Rozpędzony samochód wjeżdża z dużą prędkością na przejście dla pieszych, potrącając rowerzystę. Mężczyzna zostaje z impetem wyrzucony do góry. Za nim idzie rodzina z dzieckiem w wózku - taką scenę nagrała jedna z kamer samochodu egzaminacyjnego Wojewódzkiego Ośrodku Ruchu Drogowego w Katowicach. Podobnych przypadków było więcej. Filmy zarejestrowane przez "elki" już niejednokrotnie były dowodami dla policji.
Egzaminatorzy, jeżdżąc całymi dniami po ulicach, często bywają świadkami łamania przepisów przez kierowców. Policję informują jednak tylko o poważnych wykroczeniach. Chodzi o to, by przeciwdziałać niebezpiecznym zjawiskom na drogach.

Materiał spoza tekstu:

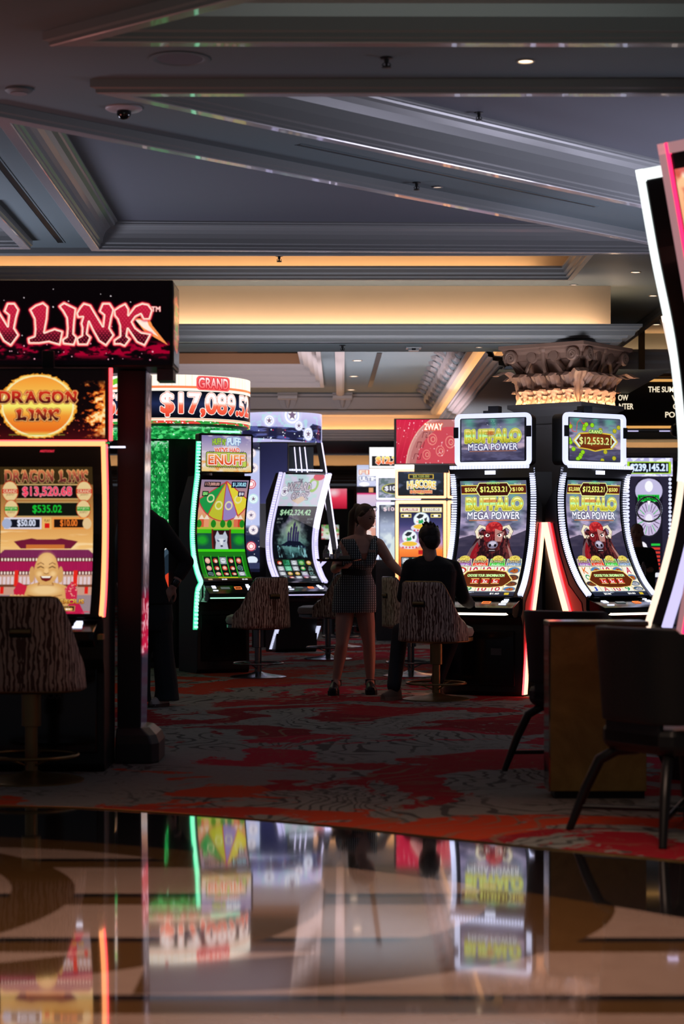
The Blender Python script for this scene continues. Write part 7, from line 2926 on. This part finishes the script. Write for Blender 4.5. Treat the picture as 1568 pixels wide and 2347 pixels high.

W tym roku samochody egzaminacyjne Wojewódzkiego Ośrodka Ruchu Drogowego w Katowicach zostały zmienione na nowe toyoty yaris z jeszcze lepszymi kamerami. Z nagrań będzie można bez problemu odczytać np. numery rejestracyjne aut, których kierowcy dopuścili się poważnych wykroczeń drogowych. Piraci drogowi mają więc powody, by się bać.